The Golden Age of Science Fiction: Jim Burns

Deathworms of Kratos
Deathworms of Kratos

Farnham's Freehold
Farnham’s Freehold

Son of Man
Son of Man

The British Science Fiction Association (BSFA) Awards have been presented by the British Science Fiction Association since 1970 and were originally nominated for and voted on by the members of the Association. The Artist Award was created in 1980, when the inaugural award was won by Jim Burns, who would go on to win it three more times before the award was changed in 1987.  In 1987, the British Science Fiction Association changed the award to honor specific art as the Artwork Award, which Burns has won eleven times, including a five year winning streak.  His most recent win was in 2018 when his painting for the cover of The Ion Raider tied Victor Ngai’s painting for “Waiting on a Bright Moon.”

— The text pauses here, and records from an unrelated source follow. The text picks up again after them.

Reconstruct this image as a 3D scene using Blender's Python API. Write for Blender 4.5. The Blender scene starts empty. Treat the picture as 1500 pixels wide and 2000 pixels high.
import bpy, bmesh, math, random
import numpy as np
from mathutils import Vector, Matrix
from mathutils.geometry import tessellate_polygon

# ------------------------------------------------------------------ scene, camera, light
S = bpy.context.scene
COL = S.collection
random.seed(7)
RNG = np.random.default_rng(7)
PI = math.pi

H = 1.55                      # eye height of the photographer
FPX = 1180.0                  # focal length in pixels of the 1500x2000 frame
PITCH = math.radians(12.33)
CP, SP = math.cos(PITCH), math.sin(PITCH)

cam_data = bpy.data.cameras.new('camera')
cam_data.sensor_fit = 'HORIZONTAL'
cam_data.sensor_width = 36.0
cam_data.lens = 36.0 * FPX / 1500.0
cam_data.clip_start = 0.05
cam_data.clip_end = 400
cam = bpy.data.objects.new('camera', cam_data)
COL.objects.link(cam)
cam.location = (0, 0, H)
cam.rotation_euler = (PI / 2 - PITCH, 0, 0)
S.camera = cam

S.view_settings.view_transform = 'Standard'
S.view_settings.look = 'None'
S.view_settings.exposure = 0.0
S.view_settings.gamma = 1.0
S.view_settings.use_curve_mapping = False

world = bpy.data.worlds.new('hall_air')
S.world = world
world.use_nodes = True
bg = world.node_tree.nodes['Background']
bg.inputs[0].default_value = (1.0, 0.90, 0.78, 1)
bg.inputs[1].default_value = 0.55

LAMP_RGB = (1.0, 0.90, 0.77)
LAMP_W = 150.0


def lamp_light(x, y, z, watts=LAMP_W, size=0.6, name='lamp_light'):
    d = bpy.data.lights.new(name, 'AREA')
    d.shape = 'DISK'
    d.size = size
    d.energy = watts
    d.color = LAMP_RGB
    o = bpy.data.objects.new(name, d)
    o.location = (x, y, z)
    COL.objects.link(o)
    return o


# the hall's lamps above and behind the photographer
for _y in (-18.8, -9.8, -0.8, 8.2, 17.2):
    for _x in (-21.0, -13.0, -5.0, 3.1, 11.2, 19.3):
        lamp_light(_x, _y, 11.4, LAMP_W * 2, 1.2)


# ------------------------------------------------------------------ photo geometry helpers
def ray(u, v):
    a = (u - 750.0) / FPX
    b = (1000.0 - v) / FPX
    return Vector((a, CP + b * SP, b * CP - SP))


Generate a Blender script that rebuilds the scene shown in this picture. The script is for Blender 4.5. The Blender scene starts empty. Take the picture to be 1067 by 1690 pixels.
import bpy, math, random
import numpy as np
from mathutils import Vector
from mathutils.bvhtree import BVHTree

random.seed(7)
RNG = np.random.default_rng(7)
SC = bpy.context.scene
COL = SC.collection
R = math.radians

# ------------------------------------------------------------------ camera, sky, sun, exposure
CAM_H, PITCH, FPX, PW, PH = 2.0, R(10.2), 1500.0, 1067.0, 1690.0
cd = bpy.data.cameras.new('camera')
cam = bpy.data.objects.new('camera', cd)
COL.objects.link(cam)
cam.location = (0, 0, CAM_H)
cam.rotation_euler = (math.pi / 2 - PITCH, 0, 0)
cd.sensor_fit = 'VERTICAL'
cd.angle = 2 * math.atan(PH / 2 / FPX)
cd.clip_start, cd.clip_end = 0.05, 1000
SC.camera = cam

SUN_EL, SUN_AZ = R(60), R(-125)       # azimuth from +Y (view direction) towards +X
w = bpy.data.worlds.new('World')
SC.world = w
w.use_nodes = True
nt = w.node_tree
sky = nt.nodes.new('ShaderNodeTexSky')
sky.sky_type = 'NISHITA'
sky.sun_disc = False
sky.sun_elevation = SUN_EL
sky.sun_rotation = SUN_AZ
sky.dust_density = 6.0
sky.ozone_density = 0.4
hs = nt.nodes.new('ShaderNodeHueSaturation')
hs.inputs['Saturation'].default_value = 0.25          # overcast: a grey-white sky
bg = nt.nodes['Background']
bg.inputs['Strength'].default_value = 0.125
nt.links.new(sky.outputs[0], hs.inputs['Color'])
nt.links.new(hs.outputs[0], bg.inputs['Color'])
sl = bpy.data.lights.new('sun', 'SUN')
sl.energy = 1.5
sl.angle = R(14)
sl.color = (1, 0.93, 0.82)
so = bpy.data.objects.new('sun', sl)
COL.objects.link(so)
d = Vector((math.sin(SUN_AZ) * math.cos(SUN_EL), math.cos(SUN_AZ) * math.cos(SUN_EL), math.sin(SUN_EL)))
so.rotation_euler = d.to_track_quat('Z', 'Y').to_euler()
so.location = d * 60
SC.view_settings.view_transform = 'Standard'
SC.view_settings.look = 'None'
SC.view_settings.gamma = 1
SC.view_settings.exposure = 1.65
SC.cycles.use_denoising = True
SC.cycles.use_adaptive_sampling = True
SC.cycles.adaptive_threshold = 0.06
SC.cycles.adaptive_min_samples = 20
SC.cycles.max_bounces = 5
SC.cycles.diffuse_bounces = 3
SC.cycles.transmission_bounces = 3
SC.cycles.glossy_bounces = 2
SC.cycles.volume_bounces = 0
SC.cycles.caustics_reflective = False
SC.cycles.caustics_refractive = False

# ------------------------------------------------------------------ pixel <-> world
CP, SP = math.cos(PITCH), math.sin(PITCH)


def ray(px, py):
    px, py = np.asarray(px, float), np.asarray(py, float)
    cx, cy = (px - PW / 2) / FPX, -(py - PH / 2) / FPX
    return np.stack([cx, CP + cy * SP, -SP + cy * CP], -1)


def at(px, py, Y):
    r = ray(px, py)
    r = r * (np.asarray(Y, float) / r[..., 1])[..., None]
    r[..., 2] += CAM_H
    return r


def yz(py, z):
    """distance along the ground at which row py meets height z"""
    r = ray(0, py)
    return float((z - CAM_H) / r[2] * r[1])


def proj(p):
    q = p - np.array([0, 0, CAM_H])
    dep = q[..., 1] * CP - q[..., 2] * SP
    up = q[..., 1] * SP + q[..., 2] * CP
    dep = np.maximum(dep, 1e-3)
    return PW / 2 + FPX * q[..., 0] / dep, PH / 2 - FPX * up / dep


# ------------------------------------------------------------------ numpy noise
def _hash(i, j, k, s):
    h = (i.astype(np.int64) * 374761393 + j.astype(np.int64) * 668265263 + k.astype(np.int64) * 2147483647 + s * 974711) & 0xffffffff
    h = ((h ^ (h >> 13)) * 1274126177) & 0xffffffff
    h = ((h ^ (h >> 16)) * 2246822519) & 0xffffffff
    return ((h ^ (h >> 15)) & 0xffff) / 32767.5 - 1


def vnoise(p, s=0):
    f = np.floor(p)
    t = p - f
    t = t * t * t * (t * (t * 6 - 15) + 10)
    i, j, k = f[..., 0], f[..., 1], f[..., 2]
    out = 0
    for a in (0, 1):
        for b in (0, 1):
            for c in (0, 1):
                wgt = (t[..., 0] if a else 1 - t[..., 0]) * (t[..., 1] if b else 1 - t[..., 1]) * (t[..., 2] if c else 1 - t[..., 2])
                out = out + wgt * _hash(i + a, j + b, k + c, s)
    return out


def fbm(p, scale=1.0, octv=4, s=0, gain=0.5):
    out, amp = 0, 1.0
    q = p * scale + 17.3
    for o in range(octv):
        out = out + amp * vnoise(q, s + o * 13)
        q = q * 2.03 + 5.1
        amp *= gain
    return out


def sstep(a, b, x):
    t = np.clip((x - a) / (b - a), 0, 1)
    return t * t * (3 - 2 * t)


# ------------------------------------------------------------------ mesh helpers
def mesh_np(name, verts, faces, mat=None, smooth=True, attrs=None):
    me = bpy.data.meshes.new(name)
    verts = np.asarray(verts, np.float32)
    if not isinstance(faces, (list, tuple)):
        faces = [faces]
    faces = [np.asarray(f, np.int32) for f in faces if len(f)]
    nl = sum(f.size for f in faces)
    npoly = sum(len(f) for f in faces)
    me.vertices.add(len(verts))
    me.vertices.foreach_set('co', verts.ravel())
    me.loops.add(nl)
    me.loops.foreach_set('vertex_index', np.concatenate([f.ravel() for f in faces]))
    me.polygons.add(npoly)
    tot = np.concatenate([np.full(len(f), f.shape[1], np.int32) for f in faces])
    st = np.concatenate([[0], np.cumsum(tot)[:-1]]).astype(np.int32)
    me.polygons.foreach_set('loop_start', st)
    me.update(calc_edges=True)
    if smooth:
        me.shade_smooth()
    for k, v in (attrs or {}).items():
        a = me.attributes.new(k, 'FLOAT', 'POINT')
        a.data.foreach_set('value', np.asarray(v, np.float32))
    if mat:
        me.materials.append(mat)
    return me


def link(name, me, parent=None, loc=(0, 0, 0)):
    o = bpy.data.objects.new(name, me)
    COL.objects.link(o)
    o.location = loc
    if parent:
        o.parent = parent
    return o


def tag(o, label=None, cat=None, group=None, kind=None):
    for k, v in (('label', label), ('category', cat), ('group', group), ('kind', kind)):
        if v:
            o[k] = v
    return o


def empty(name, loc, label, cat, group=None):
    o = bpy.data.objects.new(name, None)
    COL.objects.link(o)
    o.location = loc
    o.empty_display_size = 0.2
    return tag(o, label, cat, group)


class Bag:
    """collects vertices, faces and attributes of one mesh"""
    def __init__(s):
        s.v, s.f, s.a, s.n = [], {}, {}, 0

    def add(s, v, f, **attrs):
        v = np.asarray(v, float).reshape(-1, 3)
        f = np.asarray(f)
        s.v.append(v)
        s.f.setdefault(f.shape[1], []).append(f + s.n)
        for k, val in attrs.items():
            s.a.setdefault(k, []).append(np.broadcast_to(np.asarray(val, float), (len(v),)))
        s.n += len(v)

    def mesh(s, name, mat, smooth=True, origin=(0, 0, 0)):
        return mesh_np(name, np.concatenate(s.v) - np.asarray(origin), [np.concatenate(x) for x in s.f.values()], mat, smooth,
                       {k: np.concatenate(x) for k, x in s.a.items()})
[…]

After leaving the Royal Air Force, Burns studied at St. Martin’s School of Art in London, graduating in 1972, when he signed on with the Young Artists Agency.  He began providing covers and interior illustrations for British publishers in 1973 and his work appeared exclusively in British editions through 1980. During that time, he also moved from using water colors to gouache to oils.

Some of Burns’ work that appeared in 1979 included a cover for Robert A. Heinlein’s Farnham’s Freehold for Corgi Books showing the main characters standing in a valley watching a flying city. His cover by Robert Silverberg’s Son of Man has an alien figure curled up in the foreground with a naked man reclining in the background. His cover for Edmund Cooper’s The Deathworms of Kratos is less easy to decipher, but appears to show a man in heavy space armor being attacked by the titular worms.